• _SET PROBLEM_: Everything in the listing except the pictures should be written out exactly.

----- INFORMATION PROVIDED

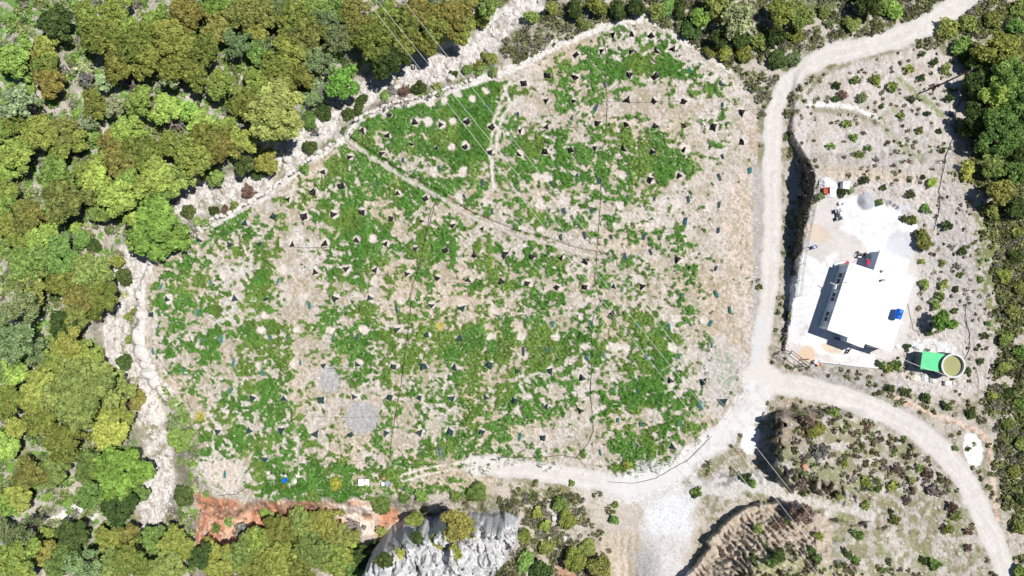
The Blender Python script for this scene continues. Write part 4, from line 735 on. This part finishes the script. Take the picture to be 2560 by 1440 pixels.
line_px('irrigation_hose', [(1520,1205),(1590,1208),(1640,1195),(1720,1150),(1780,1090)], .03, M['hose'], 'black hose along the upper edge of the white road bend', 'hose')
line_px('irrigation_hose', [(780,1163),(850,1158),(920,1150),(945,1152)], .03, M['hose'], 'thin grey hose in weeds above the white panels', 'hose')
line_px('irrigation_hose', [(2407,230),(2390,280),(2385,340),(2365,390),(2355,440),(2348,480),(2350,520),(2335,575)], .045, M['hose'], 'black hose winding down the right side of the orchard', 'hose')
line_px('irrigation_hose', [(2413,765),(2415,800),(2424,835),(2425,870),(2413,898)], .05, M['hose'], 'black hose curving to the round water tank', 'hose')
line_px('irrigation_hose', [(2270,760),(2278,800),(2285,825),(2310,830)], .03, M['hose'], 'thin hose on the ground right of the house roof', 'hose')
line_px('irrigation_hose', [(2440,920),(2447,950),(2447,985)], .03, M['hose'], 'thin hose right of the water tank heading down', 'hose')
line_px('irrigation_hose', [(548,1238),(590,1236),(625,1215)], .04, M['hose'], 'curved hose at the lower left field corner', 'hose')
line_px('irrigation_hose', [(385,880),(420,930),(460,975),(480,1030)], .035, M['hose'], 'thin hose along the lower left field edge', 'hose')
for vy, x0, x1 in [(616,660,840),(684,880,1000),(706,1100,1260),(921,820,1030),(1041,780,950),(1087,790,960),(578,1520,1720),(317,1300,1440),(253,1500,1700)]:
    line_px('drip_line', [(x0, vy), ((x0 + x1) / 2, vy + 3), (x1, vy + 1)], .02, M['hose'], f'thin black drip line lying near pixel row {vy}'.replace(f'near pixel row {vy}', {616:'in the upper left field under three shelters',684:'above the bare middle strip',706:'right of the middle hose',921:'left of the middle hose below the grass',1041:'across the square grey gravel patch',1087:'below the square grey gravel patch',578:'on stony soil right of the long hose',317:'in the upper field left of long hose',253:'in the upper field right of long hose'}[vy]), 'drip line')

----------

• _OUTPUT OF THE TASK_:
The Blender Python script for this scene continues. Write part 4, from line 735 on. This part finishes the script. Take the picture to be 2560 by 1440 pixels.
line_px('irrigation_hose', [(1520,1205),(1590,1208),(1640,1195),(1720,1150),(1780,1090)], .03, M['hose'], 'black hose along the upper edge of the white road bend', 'hose')
line_px('irrigation_hose', [(780,1163),(850,1158),(920,1150),(945,1152)], .03, M['hose'], 'thin grey hose in weeds above the white panels', 'hose')
line_px('irrigation_hose', [(2407,230),(2390,280),(2385,340),(2365,390),(2355,440),(2348,480),(2350,520),(2335,575)], .045, M['hose'], 'black hose winding down the right side of the orchard', 'hose')
line_px('irrigation_hose', [(2413,765),(2415,800),(2424,835),(2425,870),(2413,898)], .05, M['hose'], 'black hose curving to the round water tank', 'hose')
line_px('irrigation_hose', [(2270,760),(2278,800),(2285,825),(2310,830)], .03, M['hose'], 'thin hose on the ground right of the house roof', 'hose')
line_px('irrigation_hose', [(2440,920),(2447,950),(2447,985)], .03, M['hose'], 'thin hose right of the water tank heading down', 'hose')
line_px('irrigation_hose', [(548,1238),(590,1236),(625,1215)], .04, M['hose'], 'curved hose at the lower left field corner', 'hose')
line_px('irrigation_hose', [(385,880),(420,930),(460,975),(480,1030)], .035, M['hose'], 'thin hose along the lower left field edge', 'hose')
for vy, x0, x1 in [(616,660,840),(684,880,1000),(706,1100,1260),(921,820,1030),(1041,780,950),(1087,790,960),(578,1520,1720),(317,1300,1440),(253,1500,1700)]:
    line_px('drip_line', [(x0, vy), ((x0 + x1) / 2, vy + 3), (x1, vy + 1)], .02, M['hose'], f'thin black drip line lying near pixel row {vy}'.replace(f'near pixel row {vy}', {616:'in the upper left field under three shelters',684:'above the bare middle strip',706:'right of the middle hose',921:'left of the middle hose below the grass',1041:'across the square grey gravel patch',1087:'below the square grey gravel patch',578:'on stony soil right of the long hose',317:'in the upper field left of long hose',253:'in the upper field right of long hose'}[vy]), 'drip line')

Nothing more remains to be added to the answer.